Thursday, June 19, 2025

Mending fences, fraying nerves: The India-Canada reset!

Raju Korti
It is almost surreal to see India and Canada restoring diplomatic ties after months of glacial hostility. The timing, on the sidelines of PM Narendra Modi’s G7 outreach, couldn’t be more telling. But even as high-level decorum resumes, I remain sceptical: has anything really changed, or are we simply glossing over deeper fractures that stem from Canada’s own political indulgences?
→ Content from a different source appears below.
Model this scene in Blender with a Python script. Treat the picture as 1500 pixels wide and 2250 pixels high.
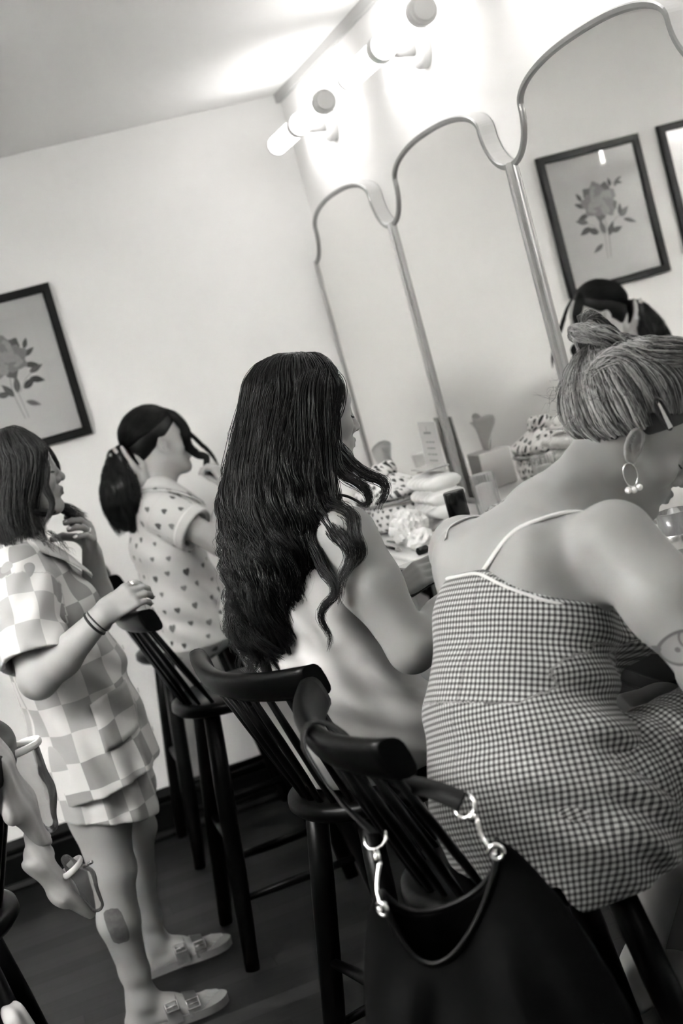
import bpy, bmesh, math, random
import numpy as np
from mathutils import Vector, Matrix

for _o in list(bpy.data.objects):
    bpy.data.objects.remove(_o)
SC = bpy.context.scene
COL = SC.collection
PI = math.pi
rng = np.random.default_rng(7)
random.seed(7)

# ------------------------------------------------------------------ camera
CAM_R = ((0.92848766, -0.26052718, -0.26464364),     # image right
         (-0.28593150, -0.04679611, -0.95710673),    # image down
         (0.23696802, 0.96433174, -0.11794254))      # view direction
camd = bpy.data.cameras.new('camera')
cam = bpy.data.objects.new('camera', camd)
COL.objects.link(cam)
_m = Matrix.Identity(4)
for _i in range(3):
    _m[_i][0] = CAM_R[0][_i]
    _m[_i][1] = -CAM_R[1][_i]
    _m[_i][2] = -CAM_R[2][_i]
_m[0][3], _m[1][3], _m[2][3] = 0, 0, 1.6
cam.matrix_world = _m
camd.sensor_fit = 'VERTICAL'
camd.sensor_height = 36
camd.sensor_width = 24
camd.lens = 50.0
camd.clip_start = 0.05
camd.dof.use_dof = True
camd.dof.focus_distance = 2.85
camd.dof.aperture_fstop = 3.6
SC.camera = cam

# ------------------------------------------------------------------ world and exposure
w = bpy.data.worlds.new('world')
SC.world = w
w.use_nodes = True
w.node_tree.nodes['Background'].inputs[0].default_value = (0.5, 0.5, 0.49, 1)
w.node_tree.nodes['Background'].inputs[1].default_value = 0.3
SC.view_settings.view_transform = 'Standard'
SC.view_settings.look = 'None'
SC.view_settings.gamma = 1
SC.view_settings.use_curve_mapping = False
SC.view_settings.exposure = 3.9
SCONCE = 0.56          # emission of the tube lamps over the mirrors
FILL_LAMP = 27.0      # emission of the added fill uplighter, out of view at the left

# ------------------------------------------------------------------ node helpers
def mat(name, col=(0.8, 0.8, 0.8), rough=0.6, metal=0.0, spec=0.5, **kw):
    m = bpy.data.materials.new(name)
    m.use_nodes = True
    b = m.node_tree.nodes['Principled BSDF']
    if isinstance(col, (int, float)):
        col = (col, col * 0.993, col * 0.978)
    b.inputs['Base Color'].default_value = (*col, 1)
    b.inputs['Roughness'].default_value = rough
    b.inputs['Metallic'].default_value = metal
    b.inputs['Specular IOR Level'].default_value = spec
    for k, v in kw.items():
        b.inputs[k.replace('_', ' ')].default_value = v
    return m

class X:
    """a math-node expression"""
    def __init__(s, nt, v):
        s.nt, s.v = nt, v
    def _op(s, op, *o):
        n = s.nt.nodes.new('ShaderNodeMath')
        n.operation = op
        for i, a in enumerate((s,) + o):
            a = a.v if isinstance(a, X) else a
            if isinstance(a, (int, float)):
                n.inputs[i].default_value = a
            else:
                s.nt.links.new(a, n.inputs[i])
        return X(s.nt, n.outputs[0])
    def __add__(s, o): return s._op('ADD', o)
    def __sub__(s, o): return s._op('SUBTRACT', o)
    def __mul__(s, o): return s._op('MULTIPLY', o)
    def __truediv__(s, o): return s._op('DIVIDE', o)
    def lt(s, o): return s._op('LESS_THAN', o)
    def gt(s, o): return s._op('GREATER_THAN', o)
    def min(s, o): return s._op('MINIMUM', o)
    def max(s, o): return s._op('MAXIMUM', o)
    def mod(s, o): return s._op('FLOORED_MODULO', o)
    def floor(s): return s._op('FLOOR')
    def fract(s): return s._op('FRACT')
    def sin(s): return s._op('SINE')
    def abs(s): return s._op('ABSOLUTE')
    def sqrt(s): return s._op('SQRT')
    def sstep(s, a, b):
        n = s.nt.nodes.new('ShaderNodeMapRange')
        n.interpolation_type = 'SMOOTHSTEP'
        n.inputs[1].default_value = a
        n.inputs[2].default_value = b
        s.nt.links.new(s.v, n.inputs[0])
        return X(s.nt, n.outputs[0])

def coords(m, kind='UV'):
    nt = m.node_tree
    t = nt.nodes.new('ShaderNodeTexCoord')
    sp = nt.nodes.new('ShaderNodeSeparateXYZ')
    nt.links.new(t.outputs[kind], sp.inputs[0])
    return [X(nt, sp.outputs[i]) for i in range(3)], t.outputs[kind]

def noise(m, vec, scale, detail=3, rough=0.5, stretch=None):
    nt = m.node_tree
    if stretch:
        mp = nt.nodes.new('ShaderNodeMapping')
        mp.inputs['Scale'].default_value = stretch
        nt.links.new(vec, mp.inputs[0])
        vec = mp.outputs[0]
    n = nt.nodes.new('ShaderNodeTexNoise')
    n.inputs['Scale'].default_value = scale
    n.inputs['Detail'].default_value = detail
    n.inputs['Roughness'].default_value = rough
    nt.links.new(vec, n.inputs['Vector'])
    return X(nt, n.outputs[0])

def combine(nt, x, y, z=None):
    n = nt.nodes.new('ShaderNodeCombineXYZ')
    for i, a in enumerate((x, y, z)):
        if a is None: continue
        if isinstance(a, X): nt.links.new(a.v, n.inputs[i])
        else: n.inputs[i].default_value = a
    return n.outputs[0]

def white(nt, vec):
    n = nt.nodes.new('ShaderNodeTexWhiteNoise')
    n.noise_dimensions = '3D'
    nt.links.new(vec, n.inputs['Vector'])
    sp = nt.nodes.new('ShaderNodeSeparateColor')
    nt.links.new(n.outputs['Color'], sp.inputs[0])
    return [X(nt, sp.outputs[i]) for i in range(3)]

def grey_ramp(m, fac, lo, hi, inp='Base Color'):
    """mix two greys by fac into the principled input"""
    nt = m.node_tree
    n = nt.nodes.new('ShaderNodeMix')
    n.data_type = 'RGBA'
    def c(v): return (*v, 1) if isinstance(v, tuple) else (v, v * 0.993, v * 0.978, 1)
    if isinstance(fac, X): nt.links.new(fac.v, n.inputs[0])
    for i, v in ((6, lo), (7, hi)):
        if isinstance(v, (int, float, tuple)): n.inputs[i].default_value = c(v)
        else: nt.links.new(v, n.inputs[i])
    if inp: nt.links.new(n.outputs[2], nt.nodes['Principled BSDF'].inputs[inp])
    return n.outputs[2]

def bump(m, h, strength=0.3, dist=0.002):
    nt = m.node_tree
    b = nt.nodes.new('ShaderNodeBump')
    b.inputs['Strength'].default_value = strength
    b.inputs['Distance'].default_value = dist
    nt.links.new(h.v, b.inputs['Height'])
    nt.links.new(b.outputs[0], nt.nodes['Principled BSDF'].inputs['Normal'])

# ------------------------------------------------------------------ object helpers
def tag(o, label=None, cat=None, group=None, kind=None):
    if label: o['label'] = label
    if cat: o['category'] = cat
    if group: o['group'] = group
    if kind: o['kind'] = kind
    return o

def empty(name, loc, rz=0.0):
    o = bpy.data.objects.new(name, None)
    COL.objects.link(o)
    o.empty_display_size = 0.05
    o.location = loc
    o.rotation_euler = (0, 0, rz)
    return o

def from_np(name, V, F, m, parent=None, smooth=True, uv=None, attrs=None, mats=None, midx=None):
    """V (n,3), F (k,4) or (k,3) arrays in world space; children of unrotated empties are shifted"""
    me = bpy.data.meshes.new(name)
    V = np.asarray(V, dtype=np.float32)
    F = np.asarray(F, dtype=np.int32)
    k = F.shape[1]
    if parent is not None:
        off = np.array(parent.matrix_basis.translation, dtype=np.float32)
        p2 = parent.parent
        while p2 is not None:
            off = off + np.array(p2.matrix_basis.translation, dtype=np.float32); p2 = p2.parent
        V = V - off
    me.vertices.add(len(V)); me.vertices.foreach_set('co', V.ravel())
    me.loops.add(F.size); me.loops.foreach_set('vertex_index', F.ravel())
    me.polygons.add(len(F))
    me.polygons.foreach_set('loop_start', np.arange(0, F.size, k, dtype=np.int32))
    me.polygons.foreach_set('loop_total', np.full(len(F), k, dtype=np.int32))
    if smooth: me.polygons.foreach_set('use_smooth', np.ones(len(F), dtype=bool))
    if uv is not None:
        ul = me.uv_layers.new(name='UVMap')
        ul.data.foreach_set('uv', np.asarray(uv, dtype=np.float32)[F.ravel()].ravel())
    for nm, a in (attrs or {}).items():
        at = me.attributes.new(nm, 'FLOAT', 'POINT')
        at.data.foreach_set('value', np.asarray(a, dtype=np.float32))
    for q in (mats or [m]): me.materials.append(q)
    if midx is not None: me.polygons.foreach_set('material_index', np.asarray(midx, dtype=np.int32))
    me.update(calc_edges=True); me.validate()
    o = bpy.data.objects.new(name, me)
    COL.objects.link(o)
    if parent is not None: o.parent = parent
    return o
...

As someone who has tracked the Khalistan conundrum for years –in fact ever since it started -- it is impossible to ignore how Justin Trudeau’s government used the movement’s fringe but vocal elements as a vote-bank play. With a sizeable Sikh diaspora -- particularly in electoral battlegrounds like British Columbia and Ontario -- Trudeau didn’t just tolerate the Khalistan narrative; he coddled it. Public processions glorifying separatists, Gurdwaras becoming hubs of anti-India rhetoric, and open defiance of Indian sovereignty were allowed under the guise of “free speech.” Diplomatically, it was a slow-burning provocation. Politically, it was expedient.

But it would be patently wrong to attribute this phenomenon to Trudeau’s time. Canada has for decades provided safe harbour to pro-Khalistan elements. The Air India bombing in 1985 -- the worst act of aviation terrorism before 9/11 -- was plotted on Canadian soil. Despite overwhelming evidence, the justice process dragged on, with suspects slipping through legal loopholes. India’s repeated calls for extradition were met with stonewalling, often couched in concerns about "political persecution." Ottawa’s passive tolerance turned into what many in New Delhi saw as willful blindness.

The situation spiralled during Trudeau’s second term. The killing of Hardeep Singh Nijjar, a Canadian citizen and Khalistani activist, created an unprecedented diplomatic storm. Trudeau’s open accusation of Indian involvement -- without publicly presented evidence -- upended all channels of trust. India retaliated in kind. Diplomatic expulsions followed. Trade negotiations froze. Air bubbles deflated. A bilateral cold war was underway.

Now comes the unexpected détente. Canada’s CSIS, in a new threat report, has officially acknowledged that Khalistani extremists “continue to use Canada as a base for promotion, fundraising, or planning violence in India.” For New Delhi, this is no revelation. It is a long-standing policy concern. But for Ottawa to articulate it in black and white suggests a shift, however reluctant, towards India’s position. It is also likely an acknowledgment that global geopolitics, where India’s strategic heft is rising, can no longer be ignored for parochial politics.

Yet I don’t see this as a transformative reset. The deeper issue remains Canada’s domestic compulsions. Trudeau still needs support from Sikh constituencies. While the CSIS report marks bureaucratic realism, it is unclear whether political will follows. Will Canada crack down on the very networks it once tiptoed around? Will its legal system cooperate on extraditions? Will there be consequences for inciting violence against Indian diplomats?

India, on its part, cannot afford to let its guard down. The Khalistan movement devastated Punjab for over a decade -- costing thousands of lives, destabilizing India’s most prosperous state, and culminating in the assassination of Prime Minister Indira Gandhi. It is no dormant relic -- it has simply gone global. The diaspora-fuelled propaganda, often unchallenged in the West, poses a strategic and ideological threat to India’s unity.

The Modi government will likely tread pragmatically. Trade will resume, dialogues will continue, but trust will be rationed. Canada may have taken a step toward clarity, but unless it walks the talk, relations will remain strained, camouflaged under diplomatic smiles.

As a journalist, I have seen far too many resets turn into reruns. For this chapter to be different, Canada must do more than acknowledge extremism. It must act decisively against it. Only then can the bilateral ties grow beyond optics and reach substance.